When your malloc()
implementation requests memory from the system kernel (via an sbrk()
or mmap()
system call), the kernel only makes a note that you have requested the memory and where it is to be placed within your address space. It does not actually map those pages yet.
When the process subsequently accesses memory within the new region, the hardware recognizes a segmentation fault and alerts the kernel to the condition. The kernel then looks up the page in its own data structures, and finds that you should have a zero page there, so it maps in a zero page (possibly first evicting a page from page-cache) and returns from the interrupt. Your process does not realize that any of this happened, the kernels operation is perfectly transparent (except for the short delay while the kernel does its work).
This optimization allows the system call to return very quickly, and, most importantly, it avoids any resources to be committed to your process when the mapping is made. This allows processes to reserve rather large buffers that they never need under normal circumstances, without fear of gobbling up too much memory.

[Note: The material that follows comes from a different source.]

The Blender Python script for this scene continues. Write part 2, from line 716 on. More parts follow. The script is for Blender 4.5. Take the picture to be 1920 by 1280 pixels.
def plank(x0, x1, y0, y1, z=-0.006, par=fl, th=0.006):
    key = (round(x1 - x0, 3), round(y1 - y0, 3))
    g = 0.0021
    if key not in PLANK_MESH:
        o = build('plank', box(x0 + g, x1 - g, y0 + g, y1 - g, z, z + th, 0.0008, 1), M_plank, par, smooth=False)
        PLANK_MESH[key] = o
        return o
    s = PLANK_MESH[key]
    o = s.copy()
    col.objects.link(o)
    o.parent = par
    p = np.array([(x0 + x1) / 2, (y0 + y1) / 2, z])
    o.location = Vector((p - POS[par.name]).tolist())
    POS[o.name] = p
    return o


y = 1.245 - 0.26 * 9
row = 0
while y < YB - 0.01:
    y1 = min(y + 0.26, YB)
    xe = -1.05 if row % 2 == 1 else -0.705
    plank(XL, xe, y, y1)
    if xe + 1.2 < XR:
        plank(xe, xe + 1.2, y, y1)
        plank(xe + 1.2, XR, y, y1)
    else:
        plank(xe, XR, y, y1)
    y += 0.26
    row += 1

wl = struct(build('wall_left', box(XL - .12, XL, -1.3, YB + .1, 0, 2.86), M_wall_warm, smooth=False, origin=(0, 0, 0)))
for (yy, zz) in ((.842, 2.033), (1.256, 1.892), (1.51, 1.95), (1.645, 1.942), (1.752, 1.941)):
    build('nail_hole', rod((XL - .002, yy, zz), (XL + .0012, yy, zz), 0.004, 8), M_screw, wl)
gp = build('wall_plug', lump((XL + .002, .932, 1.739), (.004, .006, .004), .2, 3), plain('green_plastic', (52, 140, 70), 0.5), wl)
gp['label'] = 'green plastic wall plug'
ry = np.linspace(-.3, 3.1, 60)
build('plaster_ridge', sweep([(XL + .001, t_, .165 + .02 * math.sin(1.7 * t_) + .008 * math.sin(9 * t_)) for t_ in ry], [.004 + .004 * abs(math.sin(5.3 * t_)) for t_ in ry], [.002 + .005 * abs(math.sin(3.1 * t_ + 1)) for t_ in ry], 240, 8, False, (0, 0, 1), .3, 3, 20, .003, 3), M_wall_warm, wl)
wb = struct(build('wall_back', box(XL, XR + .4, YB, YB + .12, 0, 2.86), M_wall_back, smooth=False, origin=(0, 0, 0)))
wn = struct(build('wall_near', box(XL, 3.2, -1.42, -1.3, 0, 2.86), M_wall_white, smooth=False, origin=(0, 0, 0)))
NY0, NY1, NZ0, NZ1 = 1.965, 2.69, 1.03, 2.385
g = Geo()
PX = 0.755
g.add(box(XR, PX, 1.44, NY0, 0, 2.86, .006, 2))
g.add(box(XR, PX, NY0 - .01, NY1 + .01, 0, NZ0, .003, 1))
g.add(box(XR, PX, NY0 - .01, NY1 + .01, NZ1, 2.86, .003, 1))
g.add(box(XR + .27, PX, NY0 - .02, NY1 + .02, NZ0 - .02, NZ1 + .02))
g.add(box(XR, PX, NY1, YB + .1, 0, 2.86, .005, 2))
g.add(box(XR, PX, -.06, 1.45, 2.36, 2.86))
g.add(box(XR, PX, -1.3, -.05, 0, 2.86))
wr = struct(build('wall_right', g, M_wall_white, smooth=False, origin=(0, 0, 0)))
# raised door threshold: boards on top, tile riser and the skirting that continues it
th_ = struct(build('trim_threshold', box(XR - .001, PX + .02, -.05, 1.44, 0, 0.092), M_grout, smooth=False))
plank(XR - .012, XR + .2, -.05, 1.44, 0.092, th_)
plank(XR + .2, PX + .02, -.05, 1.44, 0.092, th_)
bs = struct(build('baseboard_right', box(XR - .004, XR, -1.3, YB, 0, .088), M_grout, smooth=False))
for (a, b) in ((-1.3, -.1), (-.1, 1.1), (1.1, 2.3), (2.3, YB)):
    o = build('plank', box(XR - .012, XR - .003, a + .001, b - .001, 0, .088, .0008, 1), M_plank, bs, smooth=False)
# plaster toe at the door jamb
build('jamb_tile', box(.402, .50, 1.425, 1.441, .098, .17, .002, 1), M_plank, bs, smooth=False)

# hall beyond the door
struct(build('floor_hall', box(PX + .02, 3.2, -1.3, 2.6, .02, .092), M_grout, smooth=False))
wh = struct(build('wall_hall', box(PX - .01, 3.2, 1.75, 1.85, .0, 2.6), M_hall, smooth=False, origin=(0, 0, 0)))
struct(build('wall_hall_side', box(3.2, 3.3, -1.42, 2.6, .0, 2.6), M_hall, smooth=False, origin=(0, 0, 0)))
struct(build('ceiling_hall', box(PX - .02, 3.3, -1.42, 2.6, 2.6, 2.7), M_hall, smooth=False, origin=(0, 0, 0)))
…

So, if you want to program a memory eater, you absolutely have to actually do something with the memory you allocate. For this, you only need to add a single line to your code:
int eat_kilobyte()
{
if (memory == NULL)
memory = malloc(1024);
else
memory = realloc(memory, (eaten_memory * 1024) + 1024);
if (memory == NULL)
{
return 1;
}
else
{
//Force the kernel to map the containing memory page.
((char*)memory)[1024*eaten_memory] = 42;
eaten_memory++;
return 0;
}
}
Note that it is perfectly sufficient to write to a single byte within each page (which contains 4096 bytes on X86). That's because all memory allocation from the kernel to a process is done at memory page granularity, which is, in turn, because of the hardware that does not allow paging at smaller granularities.